- [DATA PROVIDED]:
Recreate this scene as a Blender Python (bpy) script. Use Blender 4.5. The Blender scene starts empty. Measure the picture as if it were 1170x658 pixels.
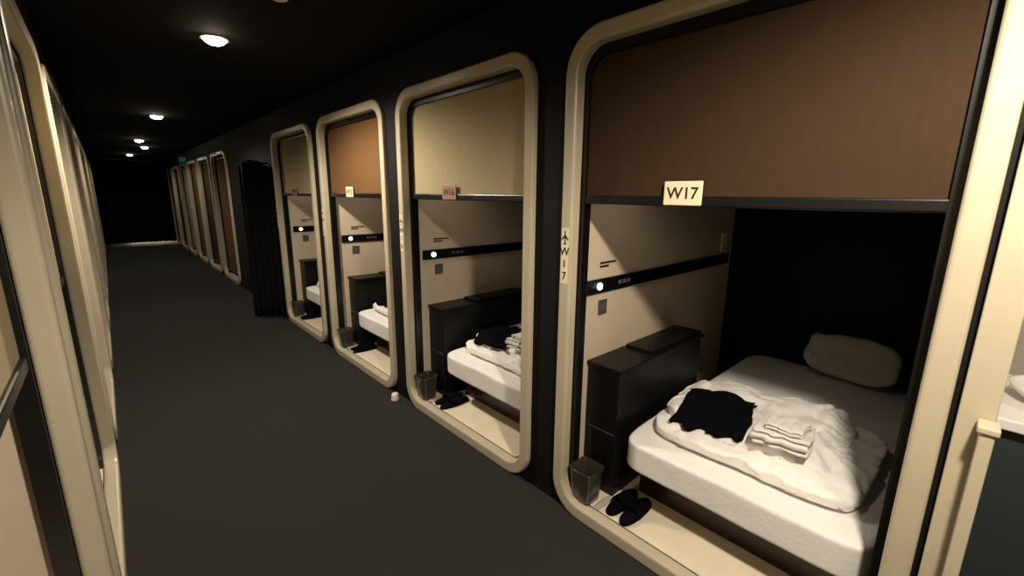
import bpy, bmesh, math, random
from mathutils import Vector, Matrix, noise
from mathutils.bvhtree import BVHTree
random.seed(3)
scene = bpy.context.scene
COL = scene.collection

# ---------------------------------------------------------------- materials
def srgb(c):
    return tuple(((v/255)/12.92 if v/255 <= .04045 else ((v/255+.055)/1.055)**2.4) for v in c)
def mat(name, rgb, rough=.6, nscale=0, namt=0., bump=0., bscale=200., metal=0., coat=0., spec=.5, emit=None, estr=0, trans=0, stretch=None):
    m = bpy.data.materials.new(name); m.use_nodes = True
    nt = m.node_tree; b = nt.nodes['Principled BSDF']
    c = srgb(rgb)
    b.inputs['Base Color'].default_value = (*c, 1)
    b.inputs['Roughness'].default_value = rough
    b.inputs['Metallic'].default_value = metal
    b.inputs['Coat Weight'].default_value = coat
    b.inputs['Specular IOR Level'].default_value = spec
    b.inputs['Transmission Weight'].default_value = trans
    if emit:
        b.inputs['Emission Color'].default_value = (*srgb(emit), 1)
        b.inputs['Emission Strength'].default_value = estr
    tc = nt.nodes.new('ShaderNodeTexCoord')
    src = tc.outputs['Object']
    if stretch:
        mp = nt.nodes.new('ShaderNodeMapping'); mp.inputs['Scale'].default_value = stretch
        nt.links.new(src, mp.inputs['Vector']); src = mp.outputs['Vector']
    if nscale:
        n = nt.nodes.new('ShaderNodeTexNoise'); n.inputs['Scale'].default_value = nscale
        n.inputs['Detail'].default_value = 6
        r = nt.nodes.new('ShaderNodeValToRGB')
        r.color_ramp.elements[0].position = .3; r.color_ramp.elements[1].position = .7
        r.color_ramp.elements[0].color = (*[v*(1-namt) for v in c], 1)
        r.color_ramp.elements[1].color = (*[min(1, v*(1+namt)) for v in c], 1)
        nt.links.new(src, n.inputs['Vector']); nt.links.new(n.outputs['Fac'], r.inputs['Fac'])
        nt.links.new(r.outputs['Color'], b.inputs['Base Color'])
    if bump:
        n2 = nt.nodes.new('ShaderNodeTexNoise'); n2.inputs['Scale'].default_value = bscale; n2.inputs['Detail'].default_value = 4
        bp = nt.nodes.new('ShaderNodeBump'); bp.inputs['Strength'].default_value = bump; bp.inputs['Distance'].default_value = .01
        nt.links.new(src, n2.inputs['Vector']); nt.links.new(n2.outputs['Fac'], bp.inputs['Height'])
        nt.links.new(bp.outputs['Normal'], b.inputs['Normal'])
    return m
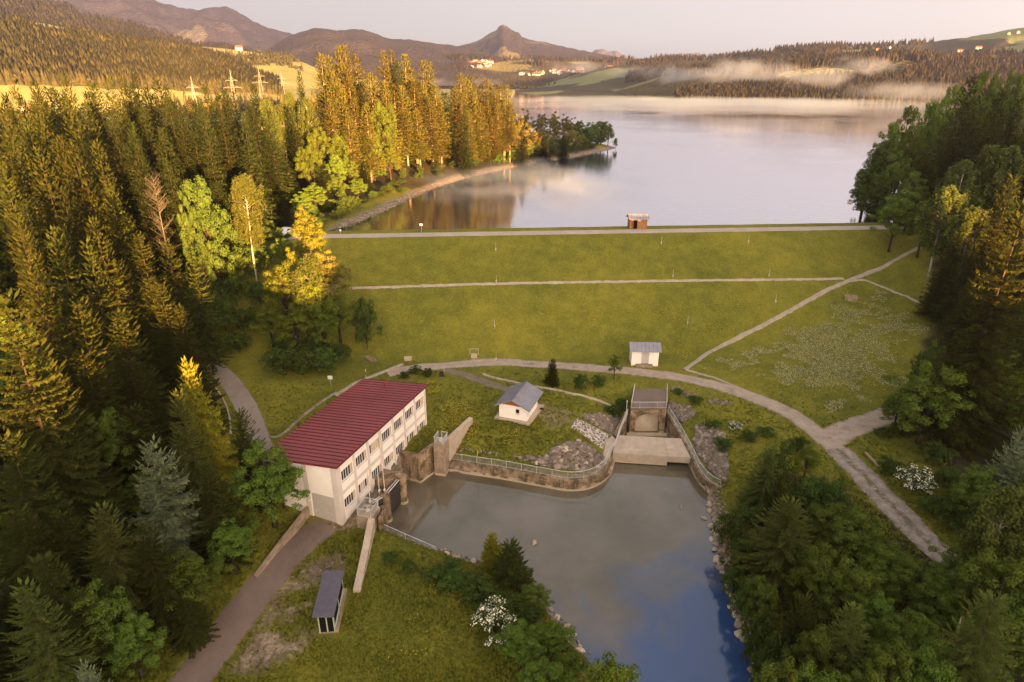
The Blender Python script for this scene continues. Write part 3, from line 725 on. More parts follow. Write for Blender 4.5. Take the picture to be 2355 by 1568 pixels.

- [PROBLEM DETAILS]: Report how many lines of the records above contain the word "script", giving only the number.

- [FINAL RESULT]: 2